The past couple of weeks have seen some very interesting revelations in the legal world involving emails.
First, Google states in legal pleadings before a court that there is no expectation of privacy by users of Gmail. While we all may have guessed that is the case, especially with the notion that the NSA is snooping around our email traffic, I really did not expect to see Google admitting that in such a public forum.
So, now that the cat is out of the bag those of us who communicate in confidence with our clients should be rethinking those email transmissions. Many legal practitioners have fallen prey to the ease and convenience of using email to communicate with clients. Will a notice in the fee agreement be sufficient to protect the lawyer should a client’s most deepest darkest secrets find themselves blasted across the internet by Wikileaks? That is a question best taken up soon in to take up with your state bar associations.

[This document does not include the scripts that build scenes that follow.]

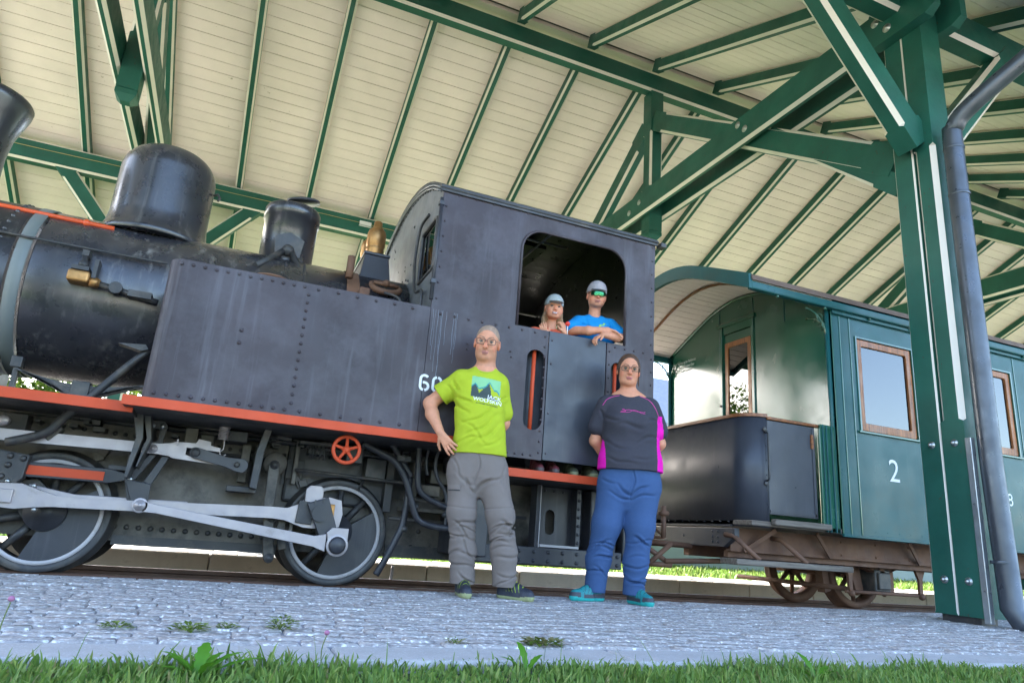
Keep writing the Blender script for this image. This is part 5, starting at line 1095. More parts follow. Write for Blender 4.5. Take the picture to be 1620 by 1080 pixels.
def shoe(S, heel, toe, up, dark, sole, sc=1., knit=None):
    heel, toe = Vector(heel), Vector(toe); d = (toe-heel).normalized(); z = heel.z; L = (toe-heel).length; sd = Vector((-d.y, d.x, 0))
    S.cap(heel+Vector((0, 0, .018)), toe+Vector((0, 0, .018)), .037*sc, .036*sc, k=.01, tint=sole); S.cap(heel+d*L*.45+sd*.008+Vector((0, 0, .018)), heel+d*L*.8+Vector((0, 0, .018)), .043*sc, .044*sc, k=.01, tint=sole)
    S.cap(heel+Vector((0, 0, .045)), heel+d*L*.55+Vector((0, 0, .055)), .036*sc, .038*sc, k=.015, tint=dark); S.cap(heel+d*L*.5+Vector((0, 0, .05)), toe-d*.008+Vector((0, 0, .036)), .037*sc, .033*sc, k=.02, tint=up)
    S.cap(heel+d*.02+Vector((0, 0, .06)), heel+d*.025+Vector((0, 0, .095)), .040*sc, .040*sc, k=.015, tint=up); S.cap(heel+d*L*.30+Vector((0, 0, .085)), heel+d*L*.66+Vector((0, 0, .062)), .028*sc, .024*sc, k=.012, tint=knit or up)
def shoe_pair(root, xf, shoes, cols, sc, knit=None, h=.0045, lace=None, n=4):
    for hl, te in shoes:
        S = SDF(); shoe(S, hl, te, *cols, sc, knit); 
        def ps(V, c, hl=hl, te=te):
            c = c.copy(); d = (np.array(te)-np.array(hl))[:2]; L = np.linalg.norm(d); d = d/L; t = ((V[:, 0]-hl[0])*d[0]+(V[:, 1]-hl[1])*d[1])/L; z = V[:, 2]
            c[:] = cols[0]; c[(z < .050-.01*t) & (t > .05) & (t < .75)] = cols[1]; c[(t > .86) & (z < .055)] = cols[1]; c[(t < .08)] = cols[1]
            if knit: c[(np.abs(np.sin(t*26+z*60)) < .22) & (z > .045) & (t > .25) & (t < .8)] = knit
            c[z < .021+.010*np.clip((t-.75)*3, 0, 1)+.006*np.clip(-t*3, 0, 1)] = cols[2]; return c
        V, F, c = S.build(h, None, lambda X, Y, Z: .0-Z, ps); so = np_mesh('shoe', V, F, c, 'shoe', root, xf)
        if lace: laces(so, xf, hl, te, lace, n)
def laces(root, xf, heel, toe, m, n=4):
    heel, toe = Vector(heel), Vector(toe); d = (toe-heel).normalized(); L = (toe-heel).length; sd = Vector((-d.y, d.x, 0)); A = Matrix(xf)
    for i in range(n):
        t = .34+.12*i; c = heel+d*L*t; z = .114-.012*i
        mb = MB(); mb.tube([tuple(A @ (c-sd*.030+Vector((0, 0, z-.022)))), tuple(A @ (c+d*.008+Vector((0, 0, z)))), tuple(A @ (c+sd*.030+d*.012+Vector((0, 0, z-.022))))], .0032, 5)
        me = bpy.data.meshes.new('lace'); me.from_pydata(mb.v, [], mb.f); me.materials.append(MATS[m]); o = bpy.data.objects.new('lace', me); COL.objects.link(o); o.parent = root
def surf_decal(name, pts_faces, bvh, m, parent, off=.0022):
    """flat figure-space (x,z) mesh laid on the front of a garment"""
    vs, fs = pts_faces; out = []
    for x, z in vs:
        h = bvh.ray_cast(Vector((x, -1.0, z)), Vector((0, 1, 0))); y = h[0].y-off if h[0] is not None else -.1; out.append((x, y, z))
    return out, fs
def mesh_from(name, vs, fs, m, parent, xf):
    A = Matrix(xf); me = bpy.data.meshes.new(name); me.from_pydata([tuple(A @ Vector(v)) for v in vs], [], fs); me.materials.append(MATS[m]); o = bpy.data.objects.new(name, me); COL.objects.link(o); o.parent = parent; return o
def text2d(body, size, sx=1.):
    cu = bpy.data.curves.new('t', 'FONT'); cu.body = body; cu.size = size; cu.align_x = 'CENTER'; cu.align_y = 'CENTER'; cu.resolution_u = 2; cu.offset = size*.012
    t = bpy.data.objects.new('t', cu); COL.objects.link(t); dg = bpy.context.evaluated_depsgraph_get(); me = bpy.data.meshes.new_from_object(t.evaluated_get(dg)); bpy.data.objects.remove(t)
    import bmesh
    bm = bmesh.new(); bm.from_mesh(me); bmesh.ops.triangulate(bm, faces=bm.faces); vs = [(v.co.x*sx, v.co.y) for v in bm.verts]; bm.verts.index_update(); fs = [tuple(v.index for v in f.verts) for f in bm.faces]; bm.free(); return vs, fs

# ---------------- man in the lime shirt
root, xf = person((1.634, 4.18), -20, 'tall man in lime green t-shirt and grey trousers, one hand on his hip')
S = SDF(); H = Head((-.153, -.012, 1.622), 1.05, yaw=-4, pitch=11, roll=4); H.skin(S)
S.cap((-.150, .02, 1.56), (-.147, .03, 1.40), .060, .070, k=.03, tint=SKIN); S.cap((-.152, .04, 1.46), (-.27, .03, 1.375), .045, .05, k=.03, tint=SKIN); S.cap((-.152, .04, 1.46), (-.07, .03, 1.375), .045, .05, k=.03, tint=SKIN); S.ell((-.147, .01, 1.40), (.10, .06, .05), k=.04, tint=SKIN); S.loft([(.90, -.15, .0, .14, .09), (1.1, -.16, 0, .14, .09), (1.33, -.18, .01, .14, .08)], k=.04, tint=SKIN)
S.chain([(-.315, .01, 1.352), (-.50, .045, 1.190)], [.052, .044], tint=SKIN); S.chain([(-.50, .045, 1.190), (-.475, .0, 1.11), (-.405, -.075, .985)], [.043, .042, .027], tint=SKIN)
hand(S, (-.40, -.082, .975), (.62, -.15, -.75), (.35, .9, .1), -1, 1.0, curl=16, spread=9, thumb=55)
S.chain([(-.045, .03, 1.345), (.000, .075, 1.10)], [.050, .042], tint=SKIN); S.chain([(.000, .075, 1.10), (-.07, .16, .95)], [.041, .03], tint=SKIN)

def stub(V, c):
    c = c.copy(); M = np.array(H.R); q = (V-np.array(H.c))@M/H.s; m = (q[:, 2] < -.045) & (q[:, 2] > -.15) & (q[:, 1] < .02) & (np.abs(q[:, 0]) < .08); lips = (np.abs(q[:, 0]) < .025) & (np.abs(q[:, 2]+.069) < .011)
    c[m & ~lips] *= np.array([.86, .88, .90]); c[(q[:, 2] > .07)] *= np.array([1.0, .94, .92]); return c
V, F, c = S.build(.0042, None, None, stub); body = np_mesh('body', V, F, c, 'skin', root, xf); H.extras(body, xf, 'brow_grey'); H.glasses(lens='glass_clear')
S = SDF(); HR = (.33, .225, .165); H.E(S, (0, .020, .032), (.0762, .0960, .0885), k=.005, tint=HR); H.E(S, (0, .05, -.01), (.072, .066, .075), k=.02, tint=HR)
H.E(S, (0, -.135, -.02), (.115, .125, .115), k=.006, sub=True); H.E(S, (0, .02, -.115), (.2, .2, .055), k=.01, sub=True)
for x in (-1, 1): H.E(S, (.085*x, -.01, -.02), (.028, .032, .036), k=.006, sub=True)
V, F, c = S.build(.004); np_mesh('hair', V, F, c, 'hair', root, xf)
LIME = (.39, .46, .028)
S = SDF(); S.loft([(.862, -.145, -.005, .176, .128), (.93, -.148, -.01, .176, .132), (1.02, -.152, -.012, .168, .132), (1.14, -.165, -.01, .164, .128), (1.26, -.18, -.006, .170, .124), (1.34, -.182, .0, .168, .108), (1.39, -.172, .012, .150, .090), (1.425, -.158, .022, .112, .075), (1.452, -.152, .026, .082, .066)], k=.03, tint=LIME, pw=2.3)
S.cap((-.30, .01, 1.352), (-.06, .02, 1.348), .070, .066, k=.04, tint=LIME); S.cap((-.305, .01, 1.350), (-.452, .035, 1.232), .072, .078, k=.03, tint=LIME); S.cap((-.058, .022, 1.345), (-.006, .06, 1.165), .068, .066, k=.03, tint=LIME)
S.ell((-.152, -.060, 1.470), (.070, .082, .056), k=.010, sub=True)
d1 = np.array([-.452+.305, .025, 1.232-1.350]); d1 /= np.linalg.norm(d1); e1 = np.array([-.436, .032, 1.245])
wr = folds(.0052, 46, 3)
def cut(X, Y, Z): 
    a = np.where(X < -.36, (X-e1[0])*d1[0]+(Y-e1[1])*d1[1]+(Z-e1[2])*d1[2], -1); b = np.where((X > -.09) & (Z < 1.19) & (X+.10+(Z-1.0)*.0 > .085+.0*Z) & (X > .0-.012), 1.176-Z, -1) if False else -1
    return np.maximum(a, np.where(Z < .866+.0*X, .866-Z, -1))
cs1 = creases([(-.04, 1.17, -.26, 1.04, .010, .010), (-.03, 1.12, -.24, .96, .010, .009), (-.02, 1.06, -.20, .91, .011, .009), (-.32, 1.24, -.22, 1.17, .010, .009), (-.33, 1.20, -.24, 1.11, .010, .008), (-.30, .93, -.16, .96, .009, .006), (-.02, .97, -.12, .90, .009, .007), (-.40, 1.30, -.33, 1.22, .010, .008), (-.36, 1.33, -.30, 1.27, .010, .008), (.0, 1.27, -.03, 1.21, .008, .006), (-.27, 1.07, -.10, .93, .009, .006)])
def wrm(X, Y, Z): return wr(X, Y, Z)*.45*np.clip(1.4-(Z-.9)*1.3, .35, 1.3)+cs1(X, Y, Z)
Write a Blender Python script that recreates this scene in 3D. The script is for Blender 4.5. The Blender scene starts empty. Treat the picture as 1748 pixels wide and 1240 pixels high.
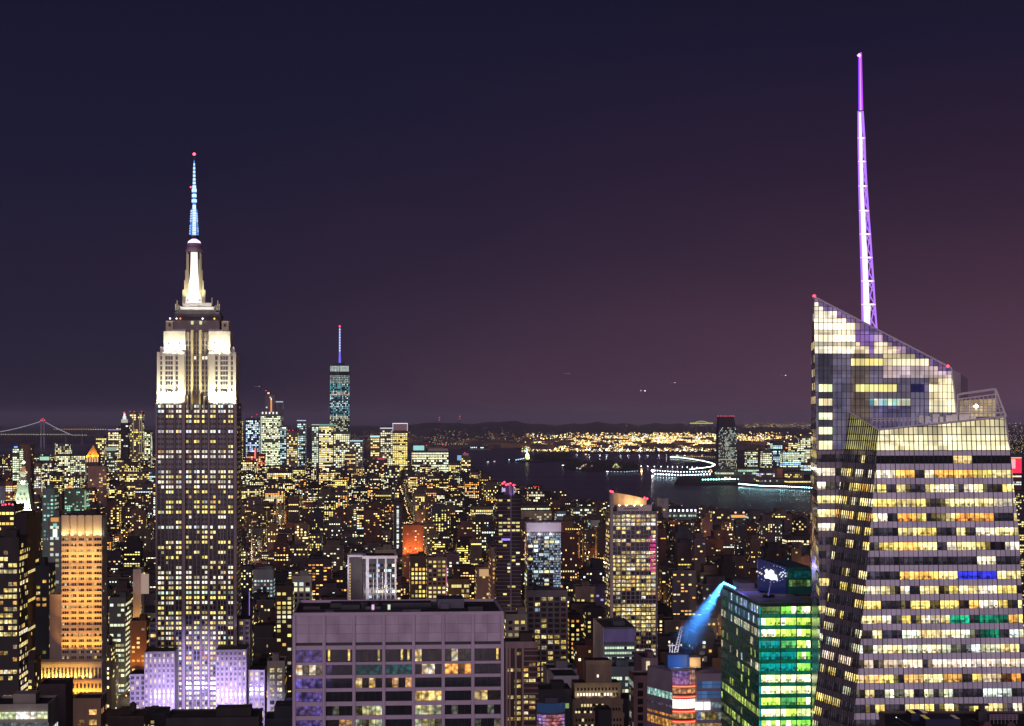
import bpy, math, random
from mathutils import Vector, Matrix

SC = bpy.context.scene
R = random.Random(11)

# ------------------------------------------------------------------ camera
# the viewpoint is an observation deck 250 m up, looking level; sizes below come from
# bearings (u), heights (v) on a 1748 x 1240 sheet and the distance Y in metres
F, HZ, EYE, CU = 3150.0, 715.0, 250.0, 874.0
cam_data = bpy.data.cameras.new('camera')
cam = bpy.data.objects.new('camera', cam_data)
SC.collection.objects.link(cam)
cam.location = (0, 0, EYE)
cam.rotation_euler = (math.radians(90), 0, 0)
cam_data.sensor_width = 36.0
cam_data.lens = F / 1748.0 * 36.0
cam_data.shift_y = (HZ - 620.0) / 1748.0
cam_data.clip_start = 1.0
cam_data.clip_end = 250000.0
SC.camera = cam

SC.render.engine = 'CYCLES'
SC.cycles.max_bounces = 5
SC.cycles.diffuse_bounces = 2
SC.cycles.glossy_bounces = 3
SC.cycles.transmission_bounces = 3
SC.cycles.volume_bounces = 0
SC.cycles.transparent_max_bounces = 6
SC.cycles.sample_clamp_indirect = 3.0
SC.cycles.use_denoising = True
SC.cycles.caustics_reflective = False
SC.cycles.caustics_refractive = False
SC.view_settings.view_transform = 'Standard'
SC.view_settings.look = 'None'
SC.view_settings.exposure = 0.0
SC.view_settings.gamma = 1.0


def lin(r, g=None, b=None):
    if g is None:
        r, g, b = r
    def f(c):
        c /= 255.0
        return c / 12.92 if c <= .04045 else ((c + .055) / 1.055) ** 2.4
    return (f(r), f(g), f(b))


def sc(c, k):
    return (c[0] * k, c[1] * k, c[2] * k)

# ------------------------------------------------------------------ night sky
world = bpy.data.worlds.new('World')
SC.world = world
world.use_nodes = True
wn, wl = world.node_tree.nodes, world.node_tree.links
wn.clear()
geo = wn.new('ShaderNodeTexCoord')
sep = wn.new('ShaderNodeSeparateXYZ'); wl.new(geo.outputs['Generated'], sep.inputs[0])


def wramp(stops):
    r = wn.new('ShaderNodeValToRGB')
    mr = wn.new('ShaderNodeMapRange')
    mr.inputs['From Min'].default_value = -.02
    mr.inputs['From Max'].default_value = .30
    wl.new(sep.outputs['Z'], mr.inputs['Value'])
    wl.new(mr.outputs[0], r.inputs['Fac'])
    el = r.color_ramp.elements
    while len(el) < len(stops):
        el.new(.5)
    for e, (v, c) in zip(el, stops):
        tan = (HZ - v) / F
        e.position = max(0, min(1, (tan / math.sqrt(1 + tan * tan) + .02) / .32))
        e.color = (*lin(c), 1)
    return r


left = wramp([(735, (32, 30, 48)), (700, (36, 32, 50)), (600, (38, 33, 54)), (450, (35, 30, 52)), (200, (26, 26, 49)), (0, (23, 23, 45)), (-220, (18, 18, 36))])
right = wramp([(735, (104, 76, 94)), (700, (97, 68, 88)), (620, (85, 58, 77)), (480, (68, 46, 64)), (300, (47, 32, 53)), (80, (29, 25, 48)), (-220, (20, 18, 38))])
mrx = wn.new('ShaderNodeMapRange'); mrx.interpolation_type = 'SMOOTHSTEP'
mrx.inputs['From Min'].default_value = -.24
mrx.inputs['From Max'].default_value = .36
wl.new(sep.outputs['X'], mrx.inputs['Value'])
no = wn.new('ShaderNodeTexNoise')
mp = wn.new('ShaderNodeMapping'); mp.inputs['Scale'].default_value = (3, 3, 9)
wl.new(geo.outputs['Generated'], mp.inputs[0]); wl.new(mp.outputs[0], no.inputs['Vector'])
no.inputs['Scale'].default_value = 1.6; no.inputs['Detail'].default_value = 5
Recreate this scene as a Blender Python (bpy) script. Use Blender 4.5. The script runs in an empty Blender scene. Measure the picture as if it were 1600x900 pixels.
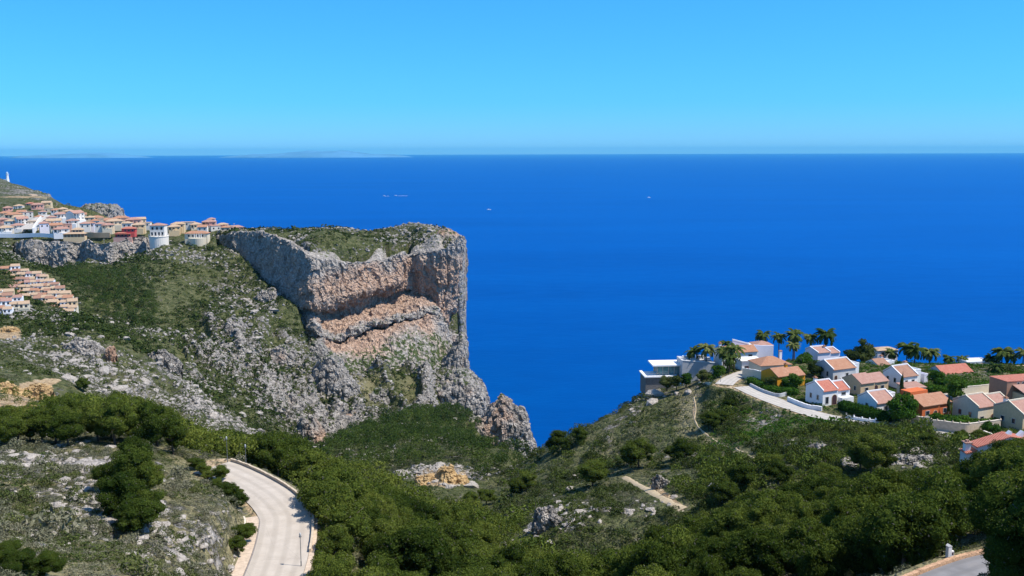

Then, E-discovery heavy-weight Judge Shira A. Scheindlin issued sanctions against a company that failed to keep its former owners’ emails from a year before litigation was filed. Because the company had been put on notice of the possibility of a lawsuit, the duty to institute a litigation hold arose, according to Judge Scheindlin in Sekisui v. Hart, 12-cv-03479 (S.D.N.Y Aug. 15, 2013).
For only the third time in more than 4000 cases heard by the Judge, she issued these type of sanctions:
“When evidence is destroyed intentionally, such destruction is sufficient evidence from which to conclude that the missing evidence was unfavorable to that party.”
That type of “adverse inference” instruction could easily tip the balance of the entire litigation. So, beware. Failure to maintain all the records of your organization whenever there is a reasonable anticipation that litigation will ensue can seriously damage even the best of cases.